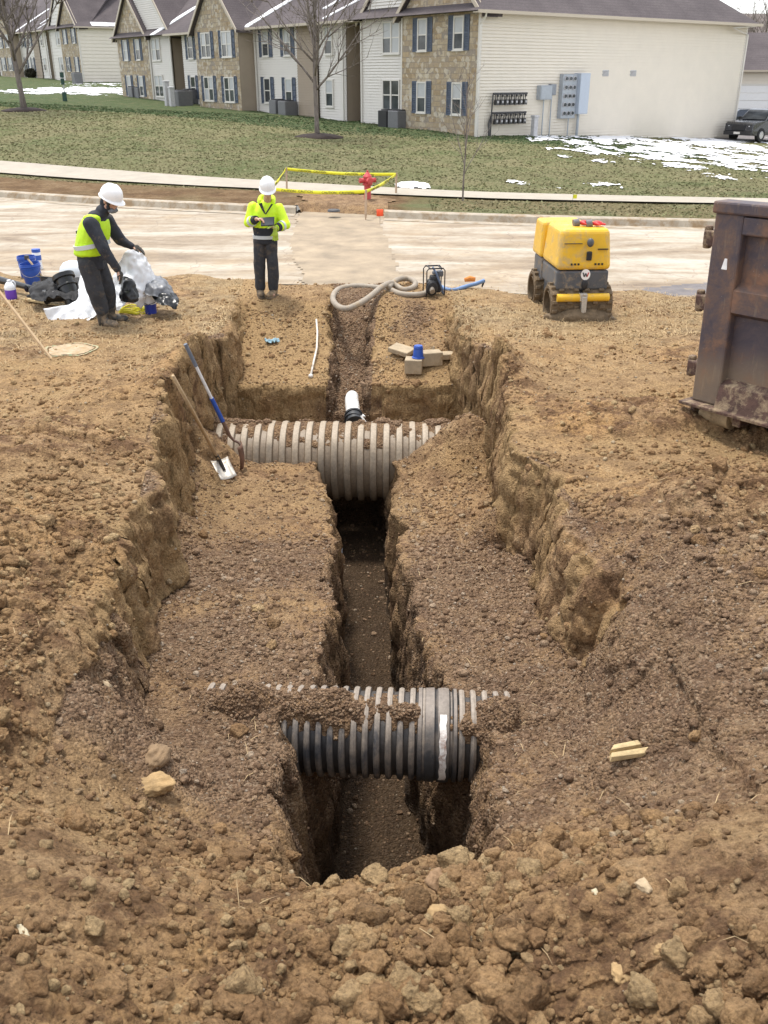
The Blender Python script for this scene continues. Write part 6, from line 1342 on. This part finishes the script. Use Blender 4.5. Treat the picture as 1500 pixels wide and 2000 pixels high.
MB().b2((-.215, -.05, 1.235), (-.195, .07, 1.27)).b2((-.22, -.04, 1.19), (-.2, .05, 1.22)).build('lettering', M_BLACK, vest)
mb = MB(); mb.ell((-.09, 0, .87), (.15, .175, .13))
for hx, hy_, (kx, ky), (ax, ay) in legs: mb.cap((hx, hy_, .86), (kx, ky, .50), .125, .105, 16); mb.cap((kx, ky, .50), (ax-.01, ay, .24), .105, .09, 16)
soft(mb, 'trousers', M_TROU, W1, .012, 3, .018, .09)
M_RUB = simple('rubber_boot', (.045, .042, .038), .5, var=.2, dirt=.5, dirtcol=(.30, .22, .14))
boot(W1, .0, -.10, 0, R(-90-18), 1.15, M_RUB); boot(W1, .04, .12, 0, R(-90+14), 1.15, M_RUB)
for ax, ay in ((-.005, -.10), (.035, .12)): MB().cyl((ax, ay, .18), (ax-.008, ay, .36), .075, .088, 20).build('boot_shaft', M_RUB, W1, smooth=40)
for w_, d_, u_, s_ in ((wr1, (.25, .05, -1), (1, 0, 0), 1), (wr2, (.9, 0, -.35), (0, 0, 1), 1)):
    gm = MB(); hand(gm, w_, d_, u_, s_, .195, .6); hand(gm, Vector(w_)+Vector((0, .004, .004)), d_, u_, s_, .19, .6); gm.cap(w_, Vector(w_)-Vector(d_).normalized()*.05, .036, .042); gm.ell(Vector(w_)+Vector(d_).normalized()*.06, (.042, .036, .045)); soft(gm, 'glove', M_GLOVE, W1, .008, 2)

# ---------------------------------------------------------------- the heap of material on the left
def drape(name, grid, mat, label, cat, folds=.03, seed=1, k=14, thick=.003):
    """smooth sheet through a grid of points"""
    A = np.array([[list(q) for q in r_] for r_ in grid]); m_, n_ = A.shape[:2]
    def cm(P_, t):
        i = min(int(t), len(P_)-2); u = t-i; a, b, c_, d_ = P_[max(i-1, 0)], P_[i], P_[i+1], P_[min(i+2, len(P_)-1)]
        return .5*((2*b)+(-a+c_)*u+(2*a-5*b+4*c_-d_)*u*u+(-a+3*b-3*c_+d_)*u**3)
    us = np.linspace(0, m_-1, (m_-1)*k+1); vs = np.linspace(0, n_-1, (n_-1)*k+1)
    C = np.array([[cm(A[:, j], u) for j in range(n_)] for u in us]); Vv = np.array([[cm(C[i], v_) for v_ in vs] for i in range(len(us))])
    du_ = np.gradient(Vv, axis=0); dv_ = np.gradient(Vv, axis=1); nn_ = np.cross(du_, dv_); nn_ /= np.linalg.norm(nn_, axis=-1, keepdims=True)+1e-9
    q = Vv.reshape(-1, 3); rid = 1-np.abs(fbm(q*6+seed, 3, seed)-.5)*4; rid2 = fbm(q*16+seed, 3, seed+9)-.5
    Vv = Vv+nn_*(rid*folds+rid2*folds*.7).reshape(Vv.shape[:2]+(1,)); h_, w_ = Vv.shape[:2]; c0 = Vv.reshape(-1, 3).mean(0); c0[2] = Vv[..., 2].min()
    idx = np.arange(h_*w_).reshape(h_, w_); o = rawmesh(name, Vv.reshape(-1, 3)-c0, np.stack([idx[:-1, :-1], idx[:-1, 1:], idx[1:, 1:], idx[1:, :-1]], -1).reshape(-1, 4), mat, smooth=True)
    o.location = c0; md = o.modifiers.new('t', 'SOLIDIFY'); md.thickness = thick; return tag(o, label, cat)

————

Begin at the first line of the material and copy each line exactly through the one containing "gm = MB(); hand(gm, w_, d_, u_, s_, .195, .6);". Omit pictures.

The Blender Python script for this scene continues. Write part 6, from line 1342 on. This part finishes the script. Use Blender 4.5. Treat the picture as 1500 pixels wide and 2000 pixels high.
MB().b2((-.215, -.05, 1.235), (-.195, .07, 1.27)).b2((-.22, -.04, 1.19), (-.2, .05, 1.22)).build('lettering', M_BLACK, vest)
mb = MB(); mb.ell((-.09, 0, .87), (.15, .175, .13))
for hx, hy_, (kx, ky), (ax, ay) in legs: mb.cap((hx, hy_, .86), (kx, ky, .50), .125, .105, 16); mb.cap((kx, ky, .50), (ax-.01, ay, .24), .105, .09, 16)
soft(mb, 'trousers', M_TROU, W1, .012, 3, .018, .09)
M_RUB = simple('rubber_boot', (.045, .042, .038), .5, var=.2, dirt=.5, dirtcol=(.30, .22, .14))
boot(W1, .0, -.10, 0, R(-90-18), 1.15, M_RUB); boot(W1, .04, .12, 0, R(-90+14), 1.15, M_RUB)
for ax, ay in ((-.005, -.10), (.035, .12)): MB().cyl((ax, ay, .18), (ax-.008, ay, .36), .075, .088, 20).build('boot_shaft', M_RUB, W1, smooth=40)
for w_, d_, u_, s_ in ((wr1, (.25, .05, -1), (1, 0, 0), 1), (wr2, (.9, 0, -.35), (0, 0, 1), 1)):
    gm = MB(); hand(gm, w_, d_, u_, s_, .195, .6); hand(gm, Vector(w_)+Vector((0, .004, .004)), d_, u_, s_, .19, .6); gm.cap(w_, Vector(w_)-Vector(d_).normalized()*.05, .036, .042); gm.ell(Vector(w_)+Vector(d_).normalized()*.06, (.042, .036, .045)); soft(gm, 'glove', M_GLOVE, W1, .008, 2)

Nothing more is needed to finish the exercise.